Controversial One Park project gets crucial vote

October 17, 2019
This article was written by Marty Finley originally appeared in Louisville Business First.

The Louisville Metro Planning Commission on Thursday approved development plans for the controversial One Park project.

The commission’s action comes after it approved a zoning change Thursday for the property at the triangle of Lexington Road, Grinstead Drive and Etley Avenue from C-2 to a planned development district.

The development now moves to Louisville Metro Council for consideration.

One Park is the creation of longtime Louisville developer Kevin Cogan of Jefferson Development Group and would include an 18-story tower with 421 apartments; a luxury-branded hotel with up to 250 rooms; and tens of thousands of square feet of restaurant and retail space, including a possible grocery store. The plan also calls for 1,202 parking spaces in an interior parking garage.

The planning commission continued the case for the roughly $250 million to $300 million mixed-use development after a roughly six-hour public hearing late last month at which it fielded testimony from dozens of people, both supporters and opponents, at the Kentucky International Convention Center. The meeting adjourned well past midnight.

During the public hearing, Cogan reluctantly agreed to make 5 percent of the residential portion of the project affordable housing, which comes out now to about 21 units. The city was pushing for 10 percent, but Bill Bardenwerper, the Louisville land use attorney representing Cogan, said they would only agree to that amount if the city says the project is eligible for tax increment financing.

Bardenwerper also promised that any hotel on the site would be special and different — more upscale than what is available now in Louisville. But the plan has the built-in flexibility to scale down the hotel, add more residential units or add in office space should the right hotel flag not be found.

The vote came after brief deliberations among the planning commission’s members, all of whom expressed support for the development with several saying it was a great reuse of an underutilized property.

While some of the planning commission did voice some concerns that One Park could make traffic worse at the intersection of Lexington Road and Grinstead Drive, those concerns did not outweigh the positives they felt the project brings to the city.

Cogan expressed gratitude with the vote and said this type of strong support sends a strong message to Metro Council. He said a lot of work is left to go, but he is eager to start discussions with council members about the plan.
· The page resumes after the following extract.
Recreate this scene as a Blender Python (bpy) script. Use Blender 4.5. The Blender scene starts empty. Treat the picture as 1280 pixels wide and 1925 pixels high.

Cogan said he envisions residents of One Park enjoying the retail amenities on site and taking an Uber to and from work every day.

“It’s a really great signal for the city of Louisville to embrace density and infill,” he said.

The project has attracted its share of both supporters and detractors. The supporters have pointed to One Park — alongside Topgolf at Oxmoor Center — as two projects that will show Louisville is open for business and willing to progress in order to attract young talent. Others pointed to the project site being an eyesore and in bad need of rehabilitation.

Greater Louisville Inc. has come out in favor of it.

“Greater Louisville Inc. is pleased to see that the One Park development was approved by the planning commission. For Louisville to compete effectively with its peer cities and to continue growing its economy, we need developments like One Park,” Sarah Davasher-Wisdom, chief operating officer and chief of staff for GLI, said in a statement after the vote. “This $250 million investment will transform an eyesore site as well as bring jobs, more housing opportunities, and new tax revenues to Louisville.”

But some opponents have argued that Louisville’s livability, comparatively light traffic and unique neighborhoods make it a great place to live, and giant developments like One Park could jeopardize that.

The public hearing was held more than three years after the first public meeting was scheduled for the complex, which started out with three towers — the largest being 34 stories tall. In all, about a dozen public meetings were held.

Revisions ultimately came after concerns were continually raised about its height, density and impact on traffic. The new plan eliminated two of the three proposed towers and trimmed the remaining tower to 18 stories.

Planning Commission Chairman Vince Jarboe said he believes the downsized plan is a good compromise and indicated the original proposal would have faced a much steeper road to approval.